Ang nais ko sana ay umibig tulad ng Lawin
Ang nais ko sana′y lumipad kasama nya
Ang nais ko sana ay isang Lawin na aawitin sa akin ang awit nya

At kung ito′y sawi mananatili lamang sa sarili

Ang nais ko sana ay umibig tulad ng Lawin
Ang nais ko sana’y lumipad kasama nya
Ang nais ko sana ay isang Lawin na aawitin sa akin ang awit nya.

(lyrics taken from, accessed September 10, 2023)

To listen to the song rendered by Audi Gemora, who was among those first cast in the role, click here:

I do not know if what the song says about hawks is scientifically accurate (although there seems to be basis for the part that says “kung umibig ang isang lawin’y matindi”, because the Wikipedia entry about hawks says that some species of hawks are monogamous and stay with the same mating partner their whole lives.)

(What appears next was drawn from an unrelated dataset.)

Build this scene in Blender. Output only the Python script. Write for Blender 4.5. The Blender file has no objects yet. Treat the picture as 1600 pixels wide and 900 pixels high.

But it is hard not to be moved by the image of a lonely young poet seeking the company of a hawk whose song seems to sympathize with the deepest feelings and longings in the poet’s heart. 

The next time you feel lonely, sad, misunderstood, or all of the above, try listening to birds.  Perhaps you might hear a bird call or birdsong to console you, distract you, or at least one which, for no reason at all, seems to express the same sentiments you feel.  For sure you will feel better.

And who knows?  You might even be inspired to write your own poem or song.